Jungle patrol routine was always the same. At the end of the day the patrol stopped to bivouac for the night about an hour-and-a-half before dusk. The first task was to put sentries out some hundred yards from the camp at all four points of the compass. Next the defence of the camp was organised. Each man’s ten
panjis
were stuck in the ground to create an integrated field of them around the camp perimeter, and individual fire positions were allocated and strengthened as far as possible, without making noise. Interlocking arcs of fire were established for each position, and spare ammunition was stacked close by. (These fire positions would be each man’s allotted place if we were attacked and also at the routine dawn or dusk ‘stand to’.) After this, each individual could start preparing for the night.

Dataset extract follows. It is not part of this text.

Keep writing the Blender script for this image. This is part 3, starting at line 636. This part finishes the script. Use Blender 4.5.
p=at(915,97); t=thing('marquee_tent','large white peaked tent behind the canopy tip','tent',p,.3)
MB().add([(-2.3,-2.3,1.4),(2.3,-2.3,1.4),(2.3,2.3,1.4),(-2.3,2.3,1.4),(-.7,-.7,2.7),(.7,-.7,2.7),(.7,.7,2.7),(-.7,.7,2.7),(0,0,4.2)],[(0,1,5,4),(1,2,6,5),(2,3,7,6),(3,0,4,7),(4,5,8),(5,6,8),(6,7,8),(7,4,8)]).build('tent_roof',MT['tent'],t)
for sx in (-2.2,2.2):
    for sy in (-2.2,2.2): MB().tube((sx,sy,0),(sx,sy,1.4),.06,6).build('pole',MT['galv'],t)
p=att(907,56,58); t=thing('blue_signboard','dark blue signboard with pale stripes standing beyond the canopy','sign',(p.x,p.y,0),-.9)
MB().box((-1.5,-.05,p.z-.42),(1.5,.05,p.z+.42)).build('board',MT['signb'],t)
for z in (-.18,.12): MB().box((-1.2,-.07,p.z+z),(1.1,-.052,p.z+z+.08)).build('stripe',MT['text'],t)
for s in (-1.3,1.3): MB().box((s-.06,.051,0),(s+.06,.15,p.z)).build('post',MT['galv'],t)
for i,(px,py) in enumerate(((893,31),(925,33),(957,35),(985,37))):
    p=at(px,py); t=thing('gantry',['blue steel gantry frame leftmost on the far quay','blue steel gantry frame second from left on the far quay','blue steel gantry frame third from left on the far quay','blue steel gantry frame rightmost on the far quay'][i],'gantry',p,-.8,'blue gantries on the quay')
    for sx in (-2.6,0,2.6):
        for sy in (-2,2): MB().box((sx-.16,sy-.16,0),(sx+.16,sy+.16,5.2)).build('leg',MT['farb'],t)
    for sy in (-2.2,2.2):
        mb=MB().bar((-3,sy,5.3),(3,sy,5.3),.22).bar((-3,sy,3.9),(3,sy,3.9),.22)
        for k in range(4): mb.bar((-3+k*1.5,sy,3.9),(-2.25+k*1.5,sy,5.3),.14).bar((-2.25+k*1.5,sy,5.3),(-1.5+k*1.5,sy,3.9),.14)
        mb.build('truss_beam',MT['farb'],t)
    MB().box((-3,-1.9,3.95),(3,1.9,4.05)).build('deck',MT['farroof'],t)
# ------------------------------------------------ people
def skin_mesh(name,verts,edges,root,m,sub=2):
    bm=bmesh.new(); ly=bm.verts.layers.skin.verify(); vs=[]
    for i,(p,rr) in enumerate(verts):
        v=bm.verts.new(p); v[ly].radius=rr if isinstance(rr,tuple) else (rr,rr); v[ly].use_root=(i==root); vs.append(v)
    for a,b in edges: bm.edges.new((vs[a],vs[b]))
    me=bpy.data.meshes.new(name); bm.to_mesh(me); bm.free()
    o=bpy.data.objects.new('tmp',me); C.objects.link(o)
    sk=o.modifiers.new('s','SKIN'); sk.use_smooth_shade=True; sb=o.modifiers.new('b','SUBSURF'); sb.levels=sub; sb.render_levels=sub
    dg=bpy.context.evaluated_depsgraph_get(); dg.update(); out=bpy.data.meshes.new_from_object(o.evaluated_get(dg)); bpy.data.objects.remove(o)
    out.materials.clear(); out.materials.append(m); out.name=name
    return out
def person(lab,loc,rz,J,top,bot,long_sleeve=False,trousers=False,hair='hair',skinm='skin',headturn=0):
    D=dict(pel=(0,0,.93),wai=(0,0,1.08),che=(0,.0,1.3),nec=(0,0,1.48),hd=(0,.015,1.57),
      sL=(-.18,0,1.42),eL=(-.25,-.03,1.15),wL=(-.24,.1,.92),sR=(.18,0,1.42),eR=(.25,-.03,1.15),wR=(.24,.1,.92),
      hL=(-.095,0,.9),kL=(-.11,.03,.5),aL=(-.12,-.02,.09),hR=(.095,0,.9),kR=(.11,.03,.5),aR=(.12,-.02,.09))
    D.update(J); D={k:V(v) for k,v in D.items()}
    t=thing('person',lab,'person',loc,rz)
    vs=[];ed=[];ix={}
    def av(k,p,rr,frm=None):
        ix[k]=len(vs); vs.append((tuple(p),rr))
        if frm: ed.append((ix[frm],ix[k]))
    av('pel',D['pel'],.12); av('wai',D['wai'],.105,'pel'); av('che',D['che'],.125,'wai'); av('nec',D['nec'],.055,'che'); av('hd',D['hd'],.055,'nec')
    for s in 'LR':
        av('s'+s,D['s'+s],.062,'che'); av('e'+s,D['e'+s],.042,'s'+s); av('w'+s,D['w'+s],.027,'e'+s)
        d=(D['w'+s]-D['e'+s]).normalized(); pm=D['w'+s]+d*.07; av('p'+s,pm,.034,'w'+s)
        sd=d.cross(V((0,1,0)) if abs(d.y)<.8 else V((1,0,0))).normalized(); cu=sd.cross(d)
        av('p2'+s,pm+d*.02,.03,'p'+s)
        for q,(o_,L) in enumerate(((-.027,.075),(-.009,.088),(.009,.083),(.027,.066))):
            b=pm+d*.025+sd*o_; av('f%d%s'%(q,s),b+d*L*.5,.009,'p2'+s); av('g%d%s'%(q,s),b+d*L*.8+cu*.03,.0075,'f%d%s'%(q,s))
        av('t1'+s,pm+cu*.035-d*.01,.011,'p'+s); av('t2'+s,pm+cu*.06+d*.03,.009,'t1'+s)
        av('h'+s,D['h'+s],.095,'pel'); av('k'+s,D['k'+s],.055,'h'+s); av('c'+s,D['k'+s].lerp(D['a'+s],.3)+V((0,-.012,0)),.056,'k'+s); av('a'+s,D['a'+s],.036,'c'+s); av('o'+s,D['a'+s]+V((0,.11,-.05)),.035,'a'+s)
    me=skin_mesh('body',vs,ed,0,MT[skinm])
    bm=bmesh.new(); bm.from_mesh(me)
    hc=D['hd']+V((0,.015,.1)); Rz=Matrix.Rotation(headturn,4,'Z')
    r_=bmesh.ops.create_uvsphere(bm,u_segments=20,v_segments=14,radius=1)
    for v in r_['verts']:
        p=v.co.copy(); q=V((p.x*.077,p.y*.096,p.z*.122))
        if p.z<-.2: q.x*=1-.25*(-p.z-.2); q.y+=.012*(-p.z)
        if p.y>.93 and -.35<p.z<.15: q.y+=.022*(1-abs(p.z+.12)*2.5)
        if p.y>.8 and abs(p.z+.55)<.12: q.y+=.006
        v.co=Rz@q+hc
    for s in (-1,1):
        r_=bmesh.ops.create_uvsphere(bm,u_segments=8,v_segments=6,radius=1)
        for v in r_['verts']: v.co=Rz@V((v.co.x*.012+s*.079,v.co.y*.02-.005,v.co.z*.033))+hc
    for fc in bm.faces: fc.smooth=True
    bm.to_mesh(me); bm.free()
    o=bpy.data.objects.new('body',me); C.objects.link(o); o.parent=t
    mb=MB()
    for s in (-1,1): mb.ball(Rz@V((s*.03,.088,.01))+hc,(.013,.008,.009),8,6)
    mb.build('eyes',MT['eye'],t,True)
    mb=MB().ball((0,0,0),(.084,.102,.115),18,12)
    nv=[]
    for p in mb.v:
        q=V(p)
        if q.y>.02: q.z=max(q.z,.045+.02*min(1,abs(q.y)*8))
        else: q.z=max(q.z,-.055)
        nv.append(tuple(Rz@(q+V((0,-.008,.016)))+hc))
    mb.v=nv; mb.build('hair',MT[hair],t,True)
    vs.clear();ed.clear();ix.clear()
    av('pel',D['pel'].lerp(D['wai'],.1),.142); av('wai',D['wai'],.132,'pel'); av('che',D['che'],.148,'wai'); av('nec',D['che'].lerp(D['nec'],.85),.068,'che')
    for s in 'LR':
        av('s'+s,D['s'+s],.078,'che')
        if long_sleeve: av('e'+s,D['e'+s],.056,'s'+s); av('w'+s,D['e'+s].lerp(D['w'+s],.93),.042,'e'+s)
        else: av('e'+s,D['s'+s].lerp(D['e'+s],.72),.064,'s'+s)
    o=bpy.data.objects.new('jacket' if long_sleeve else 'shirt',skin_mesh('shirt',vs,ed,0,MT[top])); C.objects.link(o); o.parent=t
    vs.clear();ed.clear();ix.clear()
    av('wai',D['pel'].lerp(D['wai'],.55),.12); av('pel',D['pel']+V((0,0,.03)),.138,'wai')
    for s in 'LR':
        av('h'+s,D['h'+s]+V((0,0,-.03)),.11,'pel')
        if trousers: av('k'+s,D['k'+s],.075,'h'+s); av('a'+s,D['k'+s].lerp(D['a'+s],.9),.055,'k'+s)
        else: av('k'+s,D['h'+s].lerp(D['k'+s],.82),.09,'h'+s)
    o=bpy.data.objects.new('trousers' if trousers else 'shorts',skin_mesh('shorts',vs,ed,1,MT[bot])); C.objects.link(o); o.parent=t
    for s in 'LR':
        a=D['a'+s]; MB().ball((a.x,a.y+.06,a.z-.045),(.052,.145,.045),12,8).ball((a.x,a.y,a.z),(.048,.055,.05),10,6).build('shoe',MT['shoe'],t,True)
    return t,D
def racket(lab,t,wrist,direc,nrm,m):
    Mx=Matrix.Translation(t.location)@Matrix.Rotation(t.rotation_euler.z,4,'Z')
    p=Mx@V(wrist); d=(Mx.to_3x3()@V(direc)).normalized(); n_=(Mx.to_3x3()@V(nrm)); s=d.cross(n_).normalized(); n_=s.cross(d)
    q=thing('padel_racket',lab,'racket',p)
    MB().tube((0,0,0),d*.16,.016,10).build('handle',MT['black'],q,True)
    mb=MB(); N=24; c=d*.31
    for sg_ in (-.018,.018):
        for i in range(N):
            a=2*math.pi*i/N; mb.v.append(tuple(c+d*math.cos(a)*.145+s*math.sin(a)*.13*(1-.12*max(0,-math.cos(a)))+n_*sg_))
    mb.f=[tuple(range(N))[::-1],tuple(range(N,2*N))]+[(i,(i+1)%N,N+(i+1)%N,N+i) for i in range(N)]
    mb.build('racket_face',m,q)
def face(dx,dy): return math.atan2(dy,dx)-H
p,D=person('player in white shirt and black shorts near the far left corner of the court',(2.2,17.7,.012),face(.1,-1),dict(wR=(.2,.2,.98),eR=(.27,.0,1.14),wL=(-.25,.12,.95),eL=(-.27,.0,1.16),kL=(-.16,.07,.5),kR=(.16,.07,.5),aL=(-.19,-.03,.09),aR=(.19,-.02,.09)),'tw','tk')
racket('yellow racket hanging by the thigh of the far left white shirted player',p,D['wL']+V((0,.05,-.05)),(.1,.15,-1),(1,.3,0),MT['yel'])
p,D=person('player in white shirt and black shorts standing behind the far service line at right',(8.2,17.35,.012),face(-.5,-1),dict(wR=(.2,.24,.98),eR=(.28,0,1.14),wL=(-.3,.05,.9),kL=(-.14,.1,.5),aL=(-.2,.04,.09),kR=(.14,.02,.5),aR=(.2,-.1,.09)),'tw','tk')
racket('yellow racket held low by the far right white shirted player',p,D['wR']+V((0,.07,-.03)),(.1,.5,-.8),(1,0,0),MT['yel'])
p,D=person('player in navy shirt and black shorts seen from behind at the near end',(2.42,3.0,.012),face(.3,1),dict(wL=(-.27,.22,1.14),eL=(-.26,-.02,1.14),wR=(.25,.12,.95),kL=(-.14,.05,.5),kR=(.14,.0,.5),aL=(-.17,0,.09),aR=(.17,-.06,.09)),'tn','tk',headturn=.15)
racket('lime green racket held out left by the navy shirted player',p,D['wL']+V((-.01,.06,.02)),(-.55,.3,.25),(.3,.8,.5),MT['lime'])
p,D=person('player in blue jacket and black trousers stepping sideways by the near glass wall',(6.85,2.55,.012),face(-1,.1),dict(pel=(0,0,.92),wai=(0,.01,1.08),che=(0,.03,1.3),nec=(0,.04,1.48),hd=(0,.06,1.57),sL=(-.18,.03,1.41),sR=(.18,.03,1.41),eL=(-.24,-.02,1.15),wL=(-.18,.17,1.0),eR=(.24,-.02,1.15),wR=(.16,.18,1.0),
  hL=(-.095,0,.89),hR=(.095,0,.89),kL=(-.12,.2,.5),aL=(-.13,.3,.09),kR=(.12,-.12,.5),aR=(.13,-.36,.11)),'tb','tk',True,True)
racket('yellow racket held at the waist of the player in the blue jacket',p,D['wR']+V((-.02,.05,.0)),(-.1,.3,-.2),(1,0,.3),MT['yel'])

The first task was to make a sleeping position. This was done by choosing two stout trees within the curtilage of the camp from which your parachute hammock was suspended about three feet above the ground, with a ‘stretcher’ positioned a little way back from the point of attachment in order to hold the hammock open. A line was then strung between the two trees about three feet above the hammock, forming a ridge over which your waterproof poncho or groundsheet was stretched to create a light shelter capable of keeping off the rain. The corners of this were then staked out by guys attached to branches or leading to pegs stuck in the ground. Next, you took your dry clothes out of their waterproof bag
and put them on (always a delicious moment), removing the days’ collection of leeches in the process, and hanging out your wet ones (clothes were always wet at the end of the day in the jungle) in the vain hope that they might dry a little overnight. It would now be time to turn to the evening meal, which needed to be cooked and eaten before dark. At dusk there was a ‘stand to’ at which everyone manned their allocated fire positions (dusk and dawn are the favourite times for attack) until it was fully dark. Night sentries were then put out, with lines of string or wire leading back to the camp to enable the relief sentries to find their way out and relieved sentries to find their way back at the end of their stint of duty (usually two hours long) without stumbling into the
panji
fields. It gets very dark in the jungle at night, and, since no torches were allowed, all movement had to be by feel.